Avec nos correspondants et envoyés spéciaux,
Les manifestations et rassemblements nationalistes se tiennent dans plusieurs villes dont la capitale, Kiev, où le Premier ministre par intérim, Arseni Iatseniouk, a affirmé ce dimanche matin que l'Ukraine ne céderait pas « un centimètre de sa terre » à la Russie, alors que les forces pro-russes occupent depuis la fin du mois dernier la péninsule ukrainienne de Crimée. A Simferopol, c’est autour d’une imposante statue du poète que se sont retrouvés les manifestants, racontent nos envoyés spéciaux Daniel Vallot et Richard Riffonneau. Taras Chevtchenko est considéré ici comme le symbole de la littérature ukrainienne et aussi de la résistance au 19e siècle à la domination russe sur l’Ukraine. « C’est un symbole particulièrement important pour nous, expliquent les militants pro-Kiev, à l’heure où notre appartenance à l’Ukraine est menacée ».
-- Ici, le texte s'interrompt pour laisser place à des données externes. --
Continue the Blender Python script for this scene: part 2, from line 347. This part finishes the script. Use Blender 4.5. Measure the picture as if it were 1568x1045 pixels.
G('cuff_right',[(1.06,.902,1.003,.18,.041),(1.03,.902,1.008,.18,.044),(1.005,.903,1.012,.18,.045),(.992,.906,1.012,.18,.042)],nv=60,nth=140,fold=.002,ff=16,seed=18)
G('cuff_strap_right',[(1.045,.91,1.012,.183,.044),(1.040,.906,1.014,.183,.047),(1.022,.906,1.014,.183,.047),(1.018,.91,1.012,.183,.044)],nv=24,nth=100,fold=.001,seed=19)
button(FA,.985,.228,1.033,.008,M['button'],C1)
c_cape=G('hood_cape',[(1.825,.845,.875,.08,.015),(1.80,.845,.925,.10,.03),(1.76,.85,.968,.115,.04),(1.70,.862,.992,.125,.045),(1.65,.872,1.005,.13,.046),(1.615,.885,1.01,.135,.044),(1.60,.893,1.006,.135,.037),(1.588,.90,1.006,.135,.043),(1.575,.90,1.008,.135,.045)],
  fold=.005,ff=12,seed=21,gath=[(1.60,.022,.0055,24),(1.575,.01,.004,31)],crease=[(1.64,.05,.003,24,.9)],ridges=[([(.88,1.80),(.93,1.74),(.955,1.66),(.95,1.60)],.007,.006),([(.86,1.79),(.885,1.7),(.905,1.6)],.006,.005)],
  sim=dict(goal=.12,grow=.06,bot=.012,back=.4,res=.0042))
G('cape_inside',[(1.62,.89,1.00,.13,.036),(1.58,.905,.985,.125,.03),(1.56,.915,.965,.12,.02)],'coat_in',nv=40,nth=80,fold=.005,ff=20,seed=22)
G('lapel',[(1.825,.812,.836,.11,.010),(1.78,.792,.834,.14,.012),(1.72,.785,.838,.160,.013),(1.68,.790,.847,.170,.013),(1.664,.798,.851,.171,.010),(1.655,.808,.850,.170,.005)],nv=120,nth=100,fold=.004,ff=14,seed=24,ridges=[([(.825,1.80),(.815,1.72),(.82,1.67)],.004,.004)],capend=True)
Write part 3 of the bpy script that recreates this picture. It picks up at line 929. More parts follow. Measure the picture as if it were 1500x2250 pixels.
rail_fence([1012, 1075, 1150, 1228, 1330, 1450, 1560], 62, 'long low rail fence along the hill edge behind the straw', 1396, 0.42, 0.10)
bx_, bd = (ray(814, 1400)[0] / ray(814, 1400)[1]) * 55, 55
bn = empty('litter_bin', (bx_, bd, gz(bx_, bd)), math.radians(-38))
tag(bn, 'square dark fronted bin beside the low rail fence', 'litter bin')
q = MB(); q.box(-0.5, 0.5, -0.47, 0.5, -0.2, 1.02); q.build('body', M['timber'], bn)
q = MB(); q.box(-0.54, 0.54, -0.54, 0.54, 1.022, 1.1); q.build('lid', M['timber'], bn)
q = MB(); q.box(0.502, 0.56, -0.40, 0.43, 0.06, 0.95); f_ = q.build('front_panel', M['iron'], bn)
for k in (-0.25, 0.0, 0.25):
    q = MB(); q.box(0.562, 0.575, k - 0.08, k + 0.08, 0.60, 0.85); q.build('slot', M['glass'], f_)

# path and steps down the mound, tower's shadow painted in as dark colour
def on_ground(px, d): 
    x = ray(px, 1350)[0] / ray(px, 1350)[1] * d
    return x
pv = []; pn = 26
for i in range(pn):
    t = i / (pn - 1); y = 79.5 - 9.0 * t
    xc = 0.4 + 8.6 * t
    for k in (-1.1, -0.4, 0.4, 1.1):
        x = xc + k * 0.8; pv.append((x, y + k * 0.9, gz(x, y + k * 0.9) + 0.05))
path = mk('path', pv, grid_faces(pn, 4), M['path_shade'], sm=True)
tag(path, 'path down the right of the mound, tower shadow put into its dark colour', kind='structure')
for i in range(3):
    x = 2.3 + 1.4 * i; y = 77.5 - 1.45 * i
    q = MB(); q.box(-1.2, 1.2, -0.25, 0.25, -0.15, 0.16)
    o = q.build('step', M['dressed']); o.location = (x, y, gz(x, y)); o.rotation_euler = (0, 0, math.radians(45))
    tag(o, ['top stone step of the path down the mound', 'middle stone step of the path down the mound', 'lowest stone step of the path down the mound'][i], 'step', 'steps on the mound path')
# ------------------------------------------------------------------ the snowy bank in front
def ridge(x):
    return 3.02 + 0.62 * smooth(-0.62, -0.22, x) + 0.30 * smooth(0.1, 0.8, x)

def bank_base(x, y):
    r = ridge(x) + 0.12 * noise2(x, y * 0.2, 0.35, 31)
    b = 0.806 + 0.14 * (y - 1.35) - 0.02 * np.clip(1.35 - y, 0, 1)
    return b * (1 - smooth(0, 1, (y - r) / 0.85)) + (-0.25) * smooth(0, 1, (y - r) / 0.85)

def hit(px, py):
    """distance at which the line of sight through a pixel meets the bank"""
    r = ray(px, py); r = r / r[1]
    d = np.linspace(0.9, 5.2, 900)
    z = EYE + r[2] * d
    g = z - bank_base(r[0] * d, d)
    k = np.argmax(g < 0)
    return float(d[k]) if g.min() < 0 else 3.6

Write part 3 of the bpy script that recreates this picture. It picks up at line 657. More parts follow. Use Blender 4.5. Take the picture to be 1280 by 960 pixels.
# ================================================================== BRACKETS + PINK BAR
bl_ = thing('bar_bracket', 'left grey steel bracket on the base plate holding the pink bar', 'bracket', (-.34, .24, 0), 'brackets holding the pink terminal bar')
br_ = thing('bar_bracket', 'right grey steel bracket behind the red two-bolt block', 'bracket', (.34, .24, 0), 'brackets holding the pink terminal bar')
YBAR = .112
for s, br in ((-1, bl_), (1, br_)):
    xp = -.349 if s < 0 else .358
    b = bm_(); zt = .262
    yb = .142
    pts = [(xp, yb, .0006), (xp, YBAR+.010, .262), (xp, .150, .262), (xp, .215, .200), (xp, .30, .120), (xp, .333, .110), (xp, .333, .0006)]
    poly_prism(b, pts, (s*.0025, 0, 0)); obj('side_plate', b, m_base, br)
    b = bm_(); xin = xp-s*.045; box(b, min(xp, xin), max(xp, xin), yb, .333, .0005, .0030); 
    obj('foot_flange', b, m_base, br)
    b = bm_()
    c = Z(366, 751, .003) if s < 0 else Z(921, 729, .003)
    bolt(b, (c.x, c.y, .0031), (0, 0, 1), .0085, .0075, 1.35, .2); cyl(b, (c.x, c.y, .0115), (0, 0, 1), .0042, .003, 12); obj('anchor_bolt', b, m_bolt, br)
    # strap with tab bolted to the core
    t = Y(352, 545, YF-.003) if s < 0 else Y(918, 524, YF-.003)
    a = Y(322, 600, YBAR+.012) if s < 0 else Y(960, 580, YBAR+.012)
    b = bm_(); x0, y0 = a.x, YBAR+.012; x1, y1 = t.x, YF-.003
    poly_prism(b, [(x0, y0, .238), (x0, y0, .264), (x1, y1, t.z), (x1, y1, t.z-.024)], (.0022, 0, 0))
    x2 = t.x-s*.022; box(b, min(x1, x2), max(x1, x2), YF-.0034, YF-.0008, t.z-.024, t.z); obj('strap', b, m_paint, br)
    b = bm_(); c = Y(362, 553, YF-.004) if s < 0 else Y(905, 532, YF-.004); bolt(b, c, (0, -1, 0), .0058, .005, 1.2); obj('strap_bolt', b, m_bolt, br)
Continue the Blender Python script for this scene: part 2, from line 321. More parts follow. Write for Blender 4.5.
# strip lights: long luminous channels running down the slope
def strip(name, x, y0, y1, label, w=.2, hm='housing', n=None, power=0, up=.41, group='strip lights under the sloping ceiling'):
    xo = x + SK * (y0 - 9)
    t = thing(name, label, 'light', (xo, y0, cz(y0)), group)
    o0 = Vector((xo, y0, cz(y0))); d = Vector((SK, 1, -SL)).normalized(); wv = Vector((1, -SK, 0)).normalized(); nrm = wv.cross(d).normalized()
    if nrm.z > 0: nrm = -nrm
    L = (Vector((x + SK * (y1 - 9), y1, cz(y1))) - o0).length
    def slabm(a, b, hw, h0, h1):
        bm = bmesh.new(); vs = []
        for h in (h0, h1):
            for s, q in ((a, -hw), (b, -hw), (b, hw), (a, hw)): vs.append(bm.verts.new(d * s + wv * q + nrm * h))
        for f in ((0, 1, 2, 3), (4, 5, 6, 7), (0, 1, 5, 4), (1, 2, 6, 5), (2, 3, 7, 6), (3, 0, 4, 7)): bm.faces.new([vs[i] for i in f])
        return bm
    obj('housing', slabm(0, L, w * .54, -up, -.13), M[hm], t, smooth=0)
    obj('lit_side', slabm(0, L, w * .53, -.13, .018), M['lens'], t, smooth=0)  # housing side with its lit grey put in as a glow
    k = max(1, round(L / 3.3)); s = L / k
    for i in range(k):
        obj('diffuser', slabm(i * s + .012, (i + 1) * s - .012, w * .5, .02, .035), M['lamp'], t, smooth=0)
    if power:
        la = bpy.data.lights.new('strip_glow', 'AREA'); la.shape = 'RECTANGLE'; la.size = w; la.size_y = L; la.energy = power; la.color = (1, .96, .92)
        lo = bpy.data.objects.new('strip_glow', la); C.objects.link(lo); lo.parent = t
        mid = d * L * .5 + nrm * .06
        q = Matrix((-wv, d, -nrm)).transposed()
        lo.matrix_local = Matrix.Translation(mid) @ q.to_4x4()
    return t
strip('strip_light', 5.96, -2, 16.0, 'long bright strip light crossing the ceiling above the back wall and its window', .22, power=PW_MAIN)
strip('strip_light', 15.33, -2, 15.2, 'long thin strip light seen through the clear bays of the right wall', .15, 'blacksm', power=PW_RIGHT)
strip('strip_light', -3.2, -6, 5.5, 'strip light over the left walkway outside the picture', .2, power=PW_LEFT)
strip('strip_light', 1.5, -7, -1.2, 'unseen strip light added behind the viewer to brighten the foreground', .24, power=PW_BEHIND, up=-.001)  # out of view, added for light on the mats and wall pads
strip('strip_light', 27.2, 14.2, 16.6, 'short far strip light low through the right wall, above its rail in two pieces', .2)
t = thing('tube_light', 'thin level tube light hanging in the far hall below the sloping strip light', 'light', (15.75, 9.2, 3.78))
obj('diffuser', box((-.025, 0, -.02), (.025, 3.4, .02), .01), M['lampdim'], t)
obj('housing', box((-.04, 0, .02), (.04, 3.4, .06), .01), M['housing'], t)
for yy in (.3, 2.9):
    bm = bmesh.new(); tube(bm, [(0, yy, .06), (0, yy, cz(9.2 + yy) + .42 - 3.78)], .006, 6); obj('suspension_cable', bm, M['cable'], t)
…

Ces manifestants dénoncent l’intervention de la Russie en Crimée. Ils dénoncent aussi l’organisation du référendum du 16 mars, un référendum « illégal », disent-ils, organisé par des autorités qui n’ont aucune légitimité puisqu’elles se sont emparées du pouvoir avec l’aide de milices pro-Russes et des soldats envoyés par Moscou. Ce référendum étant considéré comme illégal, les groupes nationalistes appellent à le boycotter. Pas question, disent-ils, de participer à ce qu’ils qualifient de « mascarade électorale », organisée sous la pression des armes et, disent-ils, « sous la surveillance de forces d’occupation étrangères ».
Affrontements à Sébastopol
A Sébastopol, il y a eu des affrontements entre partisans de Moscou et partisans de Kiev, tandis qu'à Simferopol, les pro-Maïdan font état de deux arrestations ce matin. La nouvelle a été annoncée par Sergueï Kovalski, l’un des principaux militants de la mouvance pro-Maïdan en Crimée. C’est son père, également militant, et un autre responsable de cette mouvance, André Ichenkoun, qui auraient été appréhendés ce dimanche matin par des hommes non identifiés. Personne ne sait où se trouvent à présent les deux hommes qui craignaient depuis plusieurs jours pour leur sécurité. Il n’y a plus d’Etat de droit en Crimée, affirment les militants présents à Simferopol. Pour l’heure, les autorités locales n’ont fait aucun commentaire sur cette double disparition, refusant de la confirmer ou de l’infirmer.
→ à (re)lire : la Crimée au coeur de la crise qui oppose Kiev et Moscou
Manifestation aussi à Lougansk dans l'est
Sur la place centrale de cette grande ville industrielle de l’extrême-est de l’Ukraine, à 30 kilomètres de la frontière russe, quelques centaines d’habitants se sont rassemblés ce dimanche midi, rapporte notre envoyé spécial Jean-Arnaud Dérens. D’un côté de la large avenue Sovetskaya, on brandit des drapeaux ukrainiens, de l’autre, des drapeaux russes. Sergei Jigoulsky, un ancien officier de l’armée soviétique qui préside aussi l’association locale des vétérans de Tchernobyl, manifeste dans le camp des « pro-Russes ». « Je comprends que les habitants de Lougansk aient choisi cette forme de protestation, pas parce qu’ils veulent la guerre ou quelque chose comme ça… Ils veulent juste vivre à leur manière, explique-t-il. Nous travaillons dans ce pays, nous l’avons construit et nous voulons y vivre dignement. Je ne veux pas de sécession, je ne veux pas de guerre, et personne ne le veut en Ukraine.»
Les habitants du Donbass préfèrent en général observer une prudente réserve, même s’ils expliquent volontiers qu’il est impossible pour eux de voir dans la Russie une menace ou un ennemi. Mais à Lougansk, après quelques échauffourées, un millier de militants pro-russes ont investi le bâtiment de l'administration régionale, sur lequel flotte désormais la bannière tricolore de la Russie. Le gouverneur régional nommé par Kiev a démissionné.